- DIRECTIVE -
Reproduce the data exactly and drop any pictures it holds.

--

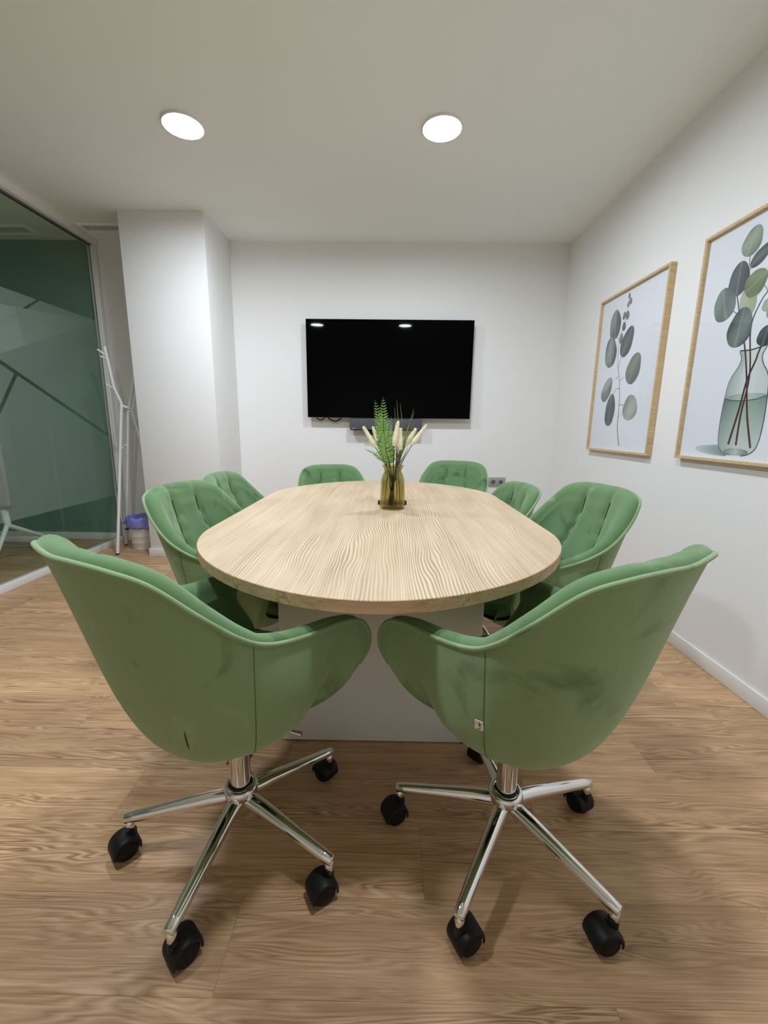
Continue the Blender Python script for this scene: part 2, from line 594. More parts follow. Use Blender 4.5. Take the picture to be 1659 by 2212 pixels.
# ceiling air vents
def vent(x0, x1, y0, y1, label):
    t = thing('ceiling_vent', label, 'vent', ((x0 + x1) / 2, (y0 + y1) / 2, HC))
    w, d = (x1 - x0) / 2, (y1 - y0) / 2
    bm = bmesh.new()
    add_box(bm, -w, w, -d, -d + 0.02, -0.018, -0.0003, 0.003)
    add_box(bm, -w, w, d - 0.02, d, -0.018, -0.0003, 0.003)
    add_box(bm, -w, -w + 0.02, -d + 0.02, d - 0.02, -0.018, -0.0003, 0.003)
    add_box(bm, w - 0.02, w, -d + 0.02, d - 0.02, -0.018, -0.0003, 0.003)
    bm_obj('vent_frame', bm, M['ceiling'], t)
    n = 4
    for i in range(n):
        yy = -d + 0.03 + (2 * d - 0.06) * (i + 0.5) / n
        bm = bmesh.new()
        add_box(bm, -w + 0.021, w - 0.021, yy - 0.011, yy + 0.011, -0.001, 0.001)
        bmesh.ops.rotate(bm, cent=(0, yy, 0), matrix=Matrix.Rotation(0.5, 3, 'X'), verts=bm.verts)
        bmesh.ops.translate(bm, vec=(0, 0, -0.009), verts=bm.verts)
        bm_obj('slat', bm, M['ceiling'], t)
    return t
vent(-2.465, -2.035, 3.632, 3.785, 'white ceiling air vent in the alcove beside the pillar')
vent(-3.60, -2.90, 3.670, 3.835, 'white ceiling air vent in the green room behind the glass')

# ------------------------------------------------------------------ table
def table():
    t = thing('conference_table', 'long round-ended conference table with pale oak top and grey panel base', 'table', (-0.028, 1.836, 0))
    HL, HW = 1.010, 0.600
    q = []
    for k in range(25):
        s = k / 24
        b0, b1, b2, b3 = (1 - s) ** 3, 3 * s * (1 - s) ** 2, 3 * s * s * (1 - s), s ** 3
        q.append((b1 * 0.28 + b2 * HW + b3 * HW, -HL + b2 * 0.30 + b3 * 0.62))
    out = q + [(x, -y) for x, y in q[::-1]]
    out = out + [(-x, y) for x, y in out[::-1][1:-1]]
    n = len(out)
    zt, zb, bev = 0.750, 0.718, 0.0015
    def ring(z, off):
        r = []
        for i in range(n):
            a, b = Vector(out[i - 1]), Vector(out[(i + 1) % n])
            d = (b - a).normalized()
            r.append((out[i][0] - d.y * off, out[i][1] + d.x * off, z))
        return r
    V = ring(zb, bev) + ring(zb + bev, 0) + ring(zt - bev, 0) + ring(zt, bev)
    Fc = [tuple(range(n))[::-1], tuple(range(3 * n, 4 * n))]
    mi = [0, 0]
    for k in range(3):
        for i in range(n):
            j = (i + 1) % n
            Fc.append((k * n + i, k * n + j, (k + 1) * n + j, (k + 1) * n + i))
            mi.append(1 if k == 1 else 0)
    mesh_obj('tabletop', V, Fc, parent=t, mats=[M['oak'], M['oak_edge']], fmat=mi)
    # two end panels and a slim spine between them
    px0, px1 = -0.336, 0.352
    for y0 in (-0.519, 0.640):
        box_obj('end_panel', px0, px1, y0, y0 + 0.018, 0.004, 0.7175, M['panel'], t, 0.001, 1)
    box_obj('spine_panel', -0.03, 0.05, -0.5005, 0.6395, 0.004, 0.7175, M['panel'], t, 0.001, 1)
    for y0 in (-0.519, 0.640):
        for xx in (px0 + 0.05, px1 - 0.05):
            V, Fc = lathe_data([(0.008, 0.0006), (0.008, 0.0045)], 12, xx, y0 + 0.009, cap_top=True)
            mesh_obj('glide_foot', V, Fc, M['black'], t)
    return t
table()

# ------------------------------------------------------------------ swivel chairs
RIM = np.array([[0, -.333, .887], [.073, -.327, .888], [.144, -.310, .882], [.200, -.278, .860], [.235, -.217, .792], [.245, -.149, .728], [.235, -.074, .683],
                [.238, .025, .661], [.247, .120, .655], [.254, .182, .638], [.261, .211, .599], [.262, .208, .558], [.248, .190, .518],
                [.226, .196, .484], [.175, .232, .468], [.09, .254, .465], [0, .256, .465]])
NU = 200
def rim_loop():
    half = RIM
    loop = np.vstack([half, (half[1:-1] * [-1, 1, 1])[::-1]])
    c = cr(loop, 24, closed=True)
    # resample by arc length, symmetric, column 0 at the centre of the back
    d = np.r_[0, np.cumsum(np.linalg.norm(np.diff(np.vstack([c, c[:1]]), axis=0), axis=1))]
    s = np.linspace(0, d[-1], NU, endpoint=False)
    cc = np.vstack([c, c[:1]])
    return np.stack([np.interp(s, d, cc[:, k]) for k in range(3)], 1)
LOOP = rim_loop()
iS = int(np.argmin(np.linalg.norm(LOOP - np.array([.241, -.122, .708]), axis=1)))      # side seam column
iG = int(np.argmin(np.linalg.norm(LOOP - np.array([.248, .190, .518]), axis=1)))       # where an arm ends
ZB = 0.374

def smooth01(x):
    x = np.clip(x, 0, 1)
    return x * x * (3 - 2 * x)

def outer_grid(nt_=26):
    G = np.zeros((nt_ + 1, NU, 3))
    for i, P in enumerate(LOOP):
        dirv = np.array([P[0], P[1] * 0.9, 0.0])
        dirv /= np.linalg.norm(dirv) + 1e-9
        B = dirv * 0.115 + np.array([0, 0.0, ZB])
        Hh = P[2] - ZB
        back = smooth01((-P[1] - 0.02) / 0.2)
        fr = smooth01((P[1] - 0.02) / 0.14)
        hd = np.linalg.norm((P - B)[:2])
        p1 = P + dirv * (-0.16 * back * Hh + 0.05 * (1 - back) * (1 - fr) * Hh) + np.array([0, 0, -0.56 * Hh])
        p2 = B + dirv * (0.80 * hd * (1 - .25 * back)) + np.array([0, 0, 0.012])
        q1 = np.array([P[0] * 1.01, P[1] + (B[1] - P[1]) * 0.36, P[2] + (B[2] - P[2]) * 0.31])
        q2 = np.array([B[0] + 0.60 * (P[0] - B[0]), P[1] + (B[1] - P[1]) * 0.64, P[2] + (B[2] - P[2]) * 0.80])
        p1 = p1 * (1 - fr) + q1 * fr
        p2 = p2 * (1 - fr) + q2 * fr
        for k in range(nt_ + 1):
            t = k / nt_
            G[k, i] = (1 - t) ** 3 * P + 3 * t * (1 - t) ** 2 * p1 + 3 * t * t * (1 - t) * p2 + t ** 3 * B
    return G

def grid_normals(G, wrap):
    du = (np.roll(G, -1, 1) - np.roll(G, 1, 1)) if wrap else np.gradient(G, axis=1)
    dv = np.gradient(G, axis=0)
    n = np.cross(du, dv)
    return n / (np.linalg.norm(n, axis=2, keepdims=True) + 1e-12)

def grid_faces(nr, nc, wrap):
    f = []
    for r in range(nr - 1):
        for c in range(nc if wrap else nc - 1):
            c2 = (c + 1) % nc
            f.append((r * nc + c, (r + 1) * nc + c, (r + 1) * nc + c2, r * nc + c2))
    return f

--

- RESULT BELOW -
Continue the Blender Python script for this scene: part 2, from line 594. More parts follow. Use Blender 4.5. Take the picture to be 1659 by 2212 pixels.
# ceiling air vents
def vent(x0, x1, y0, y1, label):
    t = thing('ceiling_vent', label, 'vent', ((x0 + x1) / 2, (y0 + y1) / 2, HC))
    w, d = (x1 - x0) / 2, (y1 - y0) / 2
    bm = bmesh.new()
    add_box(bm, -w, w, -d, -d + 0.02, -0.018, -0.0003, 0.003)
    add_box(bm, -w, w, d - 0.02, d, -0.018, -0.0003, 0.003)
    add_box(bm, -w, -w + 0.02, -d + 0.02, d - 0.02, -0.018, -0.0003, 0.003)
    add_box(bm, w - 0.02, w, -d + 0.02, d - 0.02, -0.018, -0.0003, 0.003)
    bm_obj('vent_frame', bm, M['ceiling'], t)
    n = 4
    for i in range(n):
        yy = -d + 0.03 + (2 * d - 0.06) * (i + 0.5) / n
        bm = bmesh.new()
        add_box(bm, -w + 0.021, w - 0.021, yy - 0.011, yy + 0.011, -0.001, 0.001)
        bmesh.ops.rotate(bm, cent=(0, yy, 0), matrix=Matrix.Rotation(0.5, 3, 'X'), verts=bm.verts)
        bmesh.ops.translate(bm, vec=(0, 0, -0.009), verts=bm.verts)
        bm_obj('slat', bm, M['ceiling'], t)
    return t
vent(-2.465, -2.035, 3.632, 3.785, 'white ceiling air vent in the alcove beside the pillar')
vent(-3.60, -2.90, 3.670, 3.835, 'white ceiling air vent in the green room behind the glass')

# ------------------------------------------------------------------ table
def table():
    t = thing('conference_table', 'long round-ended conference table with pale oak top and grey panel base', 'table', (-0.028, 1.836, 0))
    HL, HW = 1.010, 0.600
    q = []
    for k in range(25):
        s = k / 24
        b0, b1, b2, b3 = (1 - s) ** 3, 3 * s * (1 - s) ** 2, 3 * s * s * (1 - s), s ** 3
        q.append((b1 * 0.28 + b2 * HW + b3 * HW, -HL + b2 * 0.30 + b3 * 0.62))
    out = q + [(x, -y) for x, y in q[::-1]]
    out = out + [(-x, y) for x, y in out[::-1][1:-1]]
    n = len(out)
    zt, zb, bev = 0.750, 0.718, 0.0015
    def ring(z, off):
        r = []
        for i in range(n):
            a, b = Vector(out[i - 1]), Vector(out[(i + 1) % n])
            d = (b - a).normalized()
            r.append((out[i][0] - d.y * off, out[i][1] + d.x * off, z))
        return r
    V = ring(zb, bev) + ring(zb + bev, 0) + ring(zt - bev, 0) + ring(zt, bev)
    Fc = [tuple(range(n))[::-1], tuple(range(3 * n, 4 * n))]
    mi = [0, 0]
    for k in range(3):
        for i in range(n):
            j = (i + 1) % n
            Fc.append((k * n + i, k * n + j, (k + 1) * n + j, (k + 1) * n + i))
            mi.append(1 if k == 1 else 0)
    mesh_obj('tabletop', V, Fc, parent=t, mats=[M['oak'], M['oak_edge']], fmat=mi)
    # two end panels and a slim spine between them
    px0, px1 = -0.336, 0.352
    for y0 in (-0.519, 0.640):
        box_obj('end_panel', px0, px1, y0, y0 + 0.018, 0.004, 0.7175, M['panel'], t, 0.001, 1)
    box_obj('spine_panel', -0.03, 0.05, -0.5005, 0.6395, 0.004, 0.7175, M['panel'], t, 0.001, 1)
    for y0 in (-0.519, 0.640):
        for xx in (px0 + 0.05, px1 - 0.05):
            V, Fc = lathe_data([(0.008, 0.0006), (0.008, 0.0045)], 12, xx, y0 + 0.009, cap_top=True)
            mesh_obj('glide_foot', V, Fc, M['black'], t)
    return t
table()

# ------------------------------------------------------------------ swivel chairs
RIM = np.array([[0, -.333, .887], [.073, -.327, .888], [.144, -.310, .882], [.200, -.278, .860], [.235, -.217, .792], [.245, -.149, .728], [.235, -.074, .683],
                [.238, .025, .661], [.247, .120, .655], [.254, .182, .638], [.261, .211, .599], [.262, .208, .558], [.248, .190, .518],
                [.226, .196, .484], [.175, .232, .468], [.09, .254, .465], [0, .256, .465]])
NU = 200
def rim_loop():
    half = RIM
    loop = np.vstack([half, (half[1:-1] * [-1, 1, 1])[::-1]])
    c = cr(loop, 24, closed=True)
    # resample by arc length, symmetric, column 0 at the centre of the back
    d = np.r_[0, np.cumsum(np.linalg.norm(np.diff(np.vstack([c, c[:1]]), axis=0), axis=1))]
    s = np.linspace(0, d[-1], NU, endpoint=False)
    cc = np.vstack([c, c[:1]])
    return np.stack([np.interp(s, d, cc[:, k]) for k in range(3)], 1)
LOOP = rim_loop()
iS = int(np.argmin(np.linalg.norm(LOOP - np.array([.241, -.122, .708]), axis=1)))      # side seam column
iG = int(np.argmin(np.linalg.norm(LOOP - np.array([.248, .190, .518]), axis=1)))       # where an arm ends
ZB = 0.374

def smooth01(x):
    x = np.clip(x, 0, 1)
    return x * x * (3 - 2 * x)

def outer_grid(nt_=26):
    G = np.zeros((nt_ + 1, NU, 3))
    for i, P in enumerate(LOOP):
        dirv = np.array([P[0], P[1] * 0.9, 0.0])
        dirv /= np.linalg.norm(dirv) + 1e-9
        B = dirv * 0.115 + np.array([0, 0.0, ZB])
        Hh = P[2] - ZB
        back = smooth01((-P[1] - 0.02) / 0.2)
        fr = smooth01((P[1] - 0.02) / 0.14)
        hd = np.linalg.norm((P - B)[:2])
        p1 = P + dirv * (-0.16 * back * Hh + 0.05 * (1 - back) * (1 - fr) * Hh) + np.array([0, 0, -0.56 * Hh])
        p2 = B + dirv * (0.80 * hd * (1 - .25 * back)) + np.array([0, 0, 0.012])
        q1 = np.array([P[0] * 1.01, P[1] + (B[1] - P[1]) * 0.36, P[2] + (B[2] - P[2]) * 0.31])
        q2 = np.array([B[0] + 0.60 * (P[0] - B[0]), P[1] + (B[1] - P[1]) * 0.64, P[2] + (B[2] - P[2]) * 0.80])
        p1 = p1 * (1 - fr) + q1 * fr
        p2 = p2 * (1 - fr) + q2 * fr
        for k in range(nt_ + 1):
            t = k / nt_
            G[k, i] = (1 - t) ** 3 * P + 3 * t * (1 - t) ** 2 * p1 + 3 * t * t * (1 - t) * p2 + t ** 3 * B
    return G

def grid_normals(G, wrap):
    du = (np.roll(G, -1, 1) - np.roll(G, 1, 1)) if wrap else np.gradient(G, axis=1)
    dv = np.gradient(G, axis=0)
    n = np.cross(du, dv)
    return n / (np.linalg.norm(n, axis=2, keepdims=True) + 1e-12)

def grid_faces(nr, nc, wrap):
    f = []
    for r in range(nr - 1):
        for c in range(nc if wrap else nc - 1):
            c2 = (c + 1) % nc
            f.append((r * nc + c, (r + 1) * nc + c, (r + 1) * nc + c2, r * nc + c2))
    return f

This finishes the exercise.